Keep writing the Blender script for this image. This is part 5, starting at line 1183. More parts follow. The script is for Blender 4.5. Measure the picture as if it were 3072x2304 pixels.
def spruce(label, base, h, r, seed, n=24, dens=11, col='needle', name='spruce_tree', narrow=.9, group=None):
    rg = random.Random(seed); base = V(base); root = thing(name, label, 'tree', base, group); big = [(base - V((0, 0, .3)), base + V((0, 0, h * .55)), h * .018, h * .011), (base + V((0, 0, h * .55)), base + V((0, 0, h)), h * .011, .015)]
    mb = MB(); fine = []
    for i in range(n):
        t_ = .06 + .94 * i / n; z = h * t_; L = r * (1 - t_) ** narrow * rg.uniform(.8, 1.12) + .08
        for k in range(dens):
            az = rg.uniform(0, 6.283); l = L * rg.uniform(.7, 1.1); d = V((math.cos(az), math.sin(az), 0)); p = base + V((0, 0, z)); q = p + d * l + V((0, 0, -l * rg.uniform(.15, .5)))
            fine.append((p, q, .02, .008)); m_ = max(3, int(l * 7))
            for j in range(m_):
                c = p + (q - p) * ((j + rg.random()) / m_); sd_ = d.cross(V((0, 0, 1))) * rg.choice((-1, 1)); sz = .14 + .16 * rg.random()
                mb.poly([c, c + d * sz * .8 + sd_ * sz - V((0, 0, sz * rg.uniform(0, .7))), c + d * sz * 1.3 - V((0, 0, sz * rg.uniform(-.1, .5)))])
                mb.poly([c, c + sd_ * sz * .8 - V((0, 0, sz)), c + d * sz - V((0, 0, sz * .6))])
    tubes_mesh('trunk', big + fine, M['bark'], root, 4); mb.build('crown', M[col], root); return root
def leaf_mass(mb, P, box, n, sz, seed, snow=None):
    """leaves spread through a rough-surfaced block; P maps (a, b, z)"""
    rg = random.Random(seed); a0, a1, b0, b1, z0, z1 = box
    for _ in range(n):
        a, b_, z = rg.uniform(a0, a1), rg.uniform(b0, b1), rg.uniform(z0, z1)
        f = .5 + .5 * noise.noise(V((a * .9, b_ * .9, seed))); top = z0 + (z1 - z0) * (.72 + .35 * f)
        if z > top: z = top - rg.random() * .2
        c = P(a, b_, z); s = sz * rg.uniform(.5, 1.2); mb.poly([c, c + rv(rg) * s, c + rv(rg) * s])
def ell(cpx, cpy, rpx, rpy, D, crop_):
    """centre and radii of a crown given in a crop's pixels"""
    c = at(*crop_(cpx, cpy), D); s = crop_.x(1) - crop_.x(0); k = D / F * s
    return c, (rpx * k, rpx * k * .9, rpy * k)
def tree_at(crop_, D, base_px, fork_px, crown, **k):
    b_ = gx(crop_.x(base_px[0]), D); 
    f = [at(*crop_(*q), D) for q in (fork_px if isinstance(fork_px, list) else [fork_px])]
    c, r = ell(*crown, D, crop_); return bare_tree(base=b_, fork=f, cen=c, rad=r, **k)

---

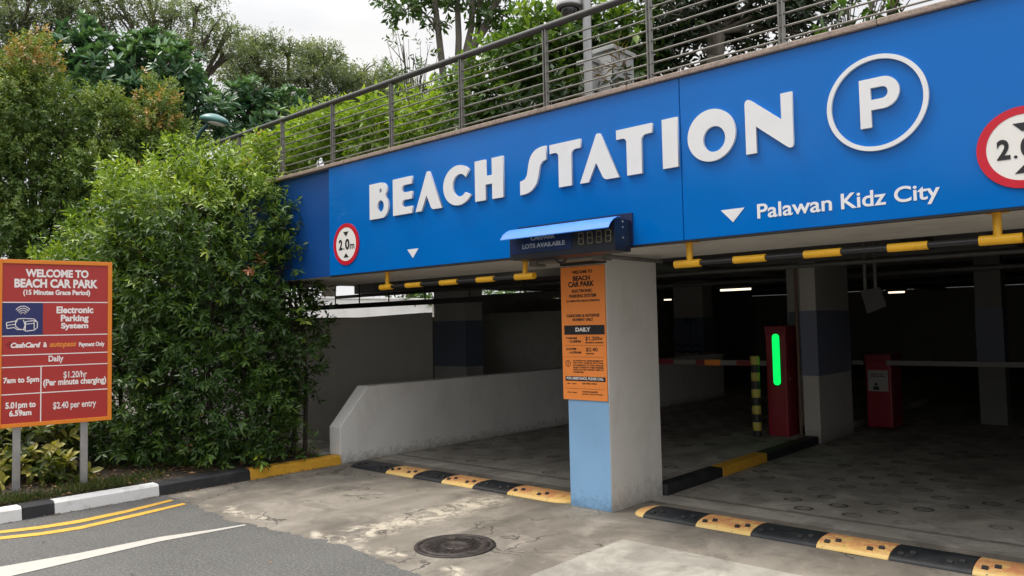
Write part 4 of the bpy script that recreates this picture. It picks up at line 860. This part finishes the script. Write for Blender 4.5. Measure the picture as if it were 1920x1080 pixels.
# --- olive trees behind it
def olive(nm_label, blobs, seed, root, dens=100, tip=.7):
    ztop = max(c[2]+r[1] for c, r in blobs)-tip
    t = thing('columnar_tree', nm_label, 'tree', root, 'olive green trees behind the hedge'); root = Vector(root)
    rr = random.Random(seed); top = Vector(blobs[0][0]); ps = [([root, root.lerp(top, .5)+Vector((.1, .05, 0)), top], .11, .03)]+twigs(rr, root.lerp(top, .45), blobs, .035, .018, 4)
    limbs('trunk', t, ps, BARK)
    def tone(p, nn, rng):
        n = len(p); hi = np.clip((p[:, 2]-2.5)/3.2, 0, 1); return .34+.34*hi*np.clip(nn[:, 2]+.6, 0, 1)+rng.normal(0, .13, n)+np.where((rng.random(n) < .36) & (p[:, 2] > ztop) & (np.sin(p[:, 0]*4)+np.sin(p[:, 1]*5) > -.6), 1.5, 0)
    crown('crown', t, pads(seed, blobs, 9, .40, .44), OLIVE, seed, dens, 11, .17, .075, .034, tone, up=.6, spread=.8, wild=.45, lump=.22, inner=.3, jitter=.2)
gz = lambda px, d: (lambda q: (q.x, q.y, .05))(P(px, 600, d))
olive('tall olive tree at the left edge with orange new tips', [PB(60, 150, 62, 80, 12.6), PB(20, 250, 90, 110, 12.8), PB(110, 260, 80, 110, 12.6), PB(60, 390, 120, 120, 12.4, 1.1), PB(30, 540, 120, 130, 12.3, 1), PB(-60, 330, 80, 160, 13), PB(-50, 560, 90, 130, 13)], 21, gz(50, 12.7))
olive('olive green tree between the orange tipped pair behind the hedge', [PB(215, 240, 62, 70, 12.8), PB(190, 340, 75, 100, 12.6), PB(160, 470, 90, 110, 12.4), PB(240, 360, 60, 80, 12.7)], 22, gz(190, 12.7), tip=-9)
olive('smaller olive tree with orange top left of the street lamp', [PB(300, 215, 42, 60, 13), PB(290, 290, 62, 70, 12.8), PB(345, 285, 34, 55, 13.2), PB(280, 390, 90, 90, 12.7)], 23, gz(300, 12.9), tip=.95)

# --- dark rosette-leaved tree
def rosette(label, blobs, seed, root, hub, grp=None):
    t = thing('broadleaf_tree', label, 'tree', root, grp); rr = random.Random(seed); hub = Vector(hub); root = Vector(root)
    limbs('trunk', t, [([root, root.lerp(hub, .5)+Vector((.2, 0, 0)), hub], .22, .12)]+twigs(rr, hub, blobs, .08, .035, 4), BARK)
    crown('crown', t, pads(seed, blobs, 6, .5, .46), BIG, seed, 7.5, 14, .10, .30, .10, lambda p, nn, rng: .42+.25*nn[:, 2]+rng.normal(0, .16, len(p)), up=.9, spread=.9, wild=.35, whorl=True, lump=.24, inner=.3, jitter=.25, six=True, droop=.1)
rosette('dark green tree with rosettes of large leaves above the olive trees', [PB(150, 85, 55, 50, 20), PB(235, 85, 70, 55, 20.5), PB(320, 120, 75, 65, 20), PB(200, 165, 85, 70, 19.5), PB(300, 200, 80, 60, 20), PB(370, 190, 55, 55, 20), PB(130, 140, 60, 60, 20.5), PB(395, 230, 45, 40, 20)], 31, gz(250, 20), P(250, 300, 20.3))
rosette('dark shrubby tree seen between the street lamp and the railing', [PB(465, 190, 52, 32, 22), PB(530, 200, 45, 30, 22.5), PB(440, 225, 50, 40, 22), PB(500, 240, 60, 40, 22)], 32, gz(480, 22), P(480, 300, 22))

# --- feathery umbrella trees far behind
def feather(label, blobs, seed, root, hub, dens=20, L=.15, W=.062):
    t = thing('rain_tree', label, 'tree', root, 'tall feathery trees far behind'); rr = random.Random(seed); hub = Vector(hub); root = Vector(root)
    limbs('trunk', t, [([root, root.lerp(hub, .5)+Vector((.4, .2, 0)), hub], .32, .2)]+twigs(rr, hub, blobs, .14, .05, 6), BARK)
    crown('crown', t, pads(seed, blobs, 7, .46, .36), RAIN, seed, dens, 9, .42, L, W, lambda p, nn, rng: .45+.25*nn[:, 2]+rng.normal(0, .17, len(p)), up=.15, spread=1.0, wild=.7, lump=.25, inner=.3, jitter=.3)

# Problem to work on
Determine how many lines of the data contain the word "script", and reply with that number only.

# Output for this task
2